Ma soeur, j’écris ces mots et mon coeur s’emballe. Le vois-tu, le bien que tu fais aux autres humains, même après ta mort ? Je n’ai été que la messagère, celle qui a transcrit et raconté les mots que tu avais rédigés. Ta foi et ton espoir gribouillés sur le papier. Ta foi, oui. Parce que tu y as cru, à cette prophétie, à ce quelque chose de grand qui s’en venait pour toi. Que juste ça, cette toute petite phrase dans la mer de mots lancés dans ton journal intime, ce « quelque chose de très grand s’en vient pour moi » à lui seul m’a redonné la foi. Non pas en un dieu quelconque, mais en la vie, tout simplement. Celle de maintenant et celle d’après la mort. Ma soeur, ce que je m’apprête à écrire m’est très pénible. Je m’en donne pourtant le devoir. L’écrire pour que tes souffrances n’aient pas été vaines, pour que la foi en ce quelque chose de grand qui nous attend continue de se perpétrer.Ta mort m’apparait comme un sacrifice. Même s’il s’agit d’un accident, même si tu as lutté avec désespoir pour survivre à tes blessures, même si tu t’es accrochée si fort à ma main pour ne pas partir. La révélation dans la forêt, ta mort ensuite, ma longue descente au fond de moi-même après ton départ, puis la lumière soudainement. Dans ma tête, dans mon coeur. Dans celui des autres aussi, ces autres qui restent et qui apprivoisent, comme moi, chaque nouveau jour sans toi. Mourir pour nous crier de vivre. D’aimer, aussi. C’était ça, ton sacrifice.
« Ma soeur, ce que je m’apprête à écrire m’est très pénible. Je m’en donne pourtant le devoir. »
Ta mort, ma soeur, a été ma renaissance. L’écrire me donne le vertige. Parce que l’écrire me semble te résumer à devenir mon ange gardien ou n’importe quel autre concept flou et prémâché de la vie après la mort.

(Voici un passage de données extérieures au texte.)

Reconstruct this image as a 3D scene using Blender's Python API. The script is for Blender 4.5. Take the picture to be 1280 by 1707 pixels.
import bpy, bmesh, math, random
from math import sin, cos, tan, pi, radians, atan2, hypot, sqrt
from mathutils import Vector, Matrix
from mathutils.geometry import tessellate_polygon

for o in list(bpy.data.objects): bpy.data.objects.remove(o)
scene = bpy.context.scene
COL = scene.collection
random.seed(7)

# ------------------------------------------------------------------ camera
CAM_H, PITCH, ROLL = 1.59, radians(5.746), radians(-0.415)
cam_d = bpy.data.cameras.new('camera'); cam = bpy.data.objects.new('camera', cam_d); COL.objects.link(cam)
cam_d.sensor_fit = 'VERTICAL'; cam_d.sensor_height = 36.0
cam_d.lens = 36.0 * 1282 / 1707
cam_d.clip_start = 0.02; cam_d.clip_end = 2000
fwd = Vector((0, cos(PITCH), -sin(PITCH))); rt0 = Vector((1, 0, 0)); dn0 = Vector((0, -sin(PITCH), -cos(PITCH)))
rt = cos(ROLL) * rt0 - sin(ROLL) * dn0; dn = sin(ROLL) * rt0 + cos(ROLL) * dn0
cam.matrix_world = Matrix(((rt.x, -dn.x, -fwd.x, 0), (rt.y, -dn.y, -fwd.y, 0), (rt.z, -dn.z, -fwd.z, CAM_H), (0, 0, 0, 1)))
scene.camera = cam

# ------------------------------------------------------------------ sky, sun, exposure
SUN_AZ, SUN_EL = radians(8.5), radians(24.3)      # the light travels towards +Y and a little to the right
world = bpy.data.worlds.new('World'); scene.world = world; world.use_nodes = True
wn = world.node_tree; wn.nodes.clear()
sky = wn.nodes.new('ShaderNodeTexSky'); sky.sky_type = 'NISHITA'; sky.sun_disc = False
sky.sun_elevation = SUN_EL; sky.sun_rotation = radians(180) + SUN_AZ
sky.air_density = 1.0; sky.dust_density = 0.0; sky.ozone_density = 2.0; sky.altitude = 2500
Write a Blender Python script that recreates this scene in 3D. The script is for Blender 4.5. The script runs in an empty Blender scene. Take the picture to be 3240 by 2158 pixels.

Alors que tu es bien plus que cela. Parce que l’idée que ma renaissance soit possible uniquement grâce à ta mort me donne la nausée, comme si je te réduisais à être essentielle une fois partie. Alors que tu étais bien plus que cela. Toi qui étais de ces êtres exceptionnels que l’on n’oublie jamais, qui marque d’un trait indélébile leur passage dans notre existence. C’est justement parce que je t’aimais tant, que je t’aime encore si fort que j’arrive à renaitre, à revivre. Non, revivre n’est pas le mot. Vivre mieux. C’est ça. Vivre plus. Aimer plus. Ta mort m’a fouetté le sang pour mieux le faire circuler dans mon corps. Pour désengourdir mon existence qui s’endormait parfois en tenant la vie pour acquise. Désengorger mon être de ce qui est superficiel. Filtrer mon quotidien pour n’en garder que le léger, le doux, le beau. Rire plus. Aimer plus. Vivre plus. En ton honneur. Pour ceux qui restent, aussi. Pour moi, surtout. Pour qu’à mon dernier souffle, ce jour où la vie aura décidé que c’en est fini, ce jour où j’irai te retrouver, ce jour où je saurai ce qu’est ce quelque chose de grand dont tu nous as livré des indices, pour qu’à ce moment précis, mes yeux se ferment satisfaits de tout ce qu’ils auront vu. Que le dernier battement de mon coeur essoufflé dessine un sourire sur mon visage. Un sourire d’avoir tant aimé, d’avoir tant vécu. Ma soeur, j’aimerais leur dire, aux lecteurs. Vous dire. Vous dire que dans sa dernière lutte, dans son combat contre son corps fracturé, ma soeur, petite fleur blessée, nous a livré un fabuleux message à ne jamais oublier : « La vie est précieuse. Dans l’adversité, combattez. Quand vous avez la vie, aimez. » Au printemps dernier, ma jeune soeur est décédée d’un tragique accident. Si la Terre me semble avoir cessé sa course depuis, je sais pourtant que la vie continue. Qu’elle doit continuer. Écrire le deuil, le mien comme celui des autres, m’aide à garder la tête hors de l’eau et éviter la noyade dans mon propre chagrin. Parce qu’écrire permet d’apaiser les hurlements intérieurs.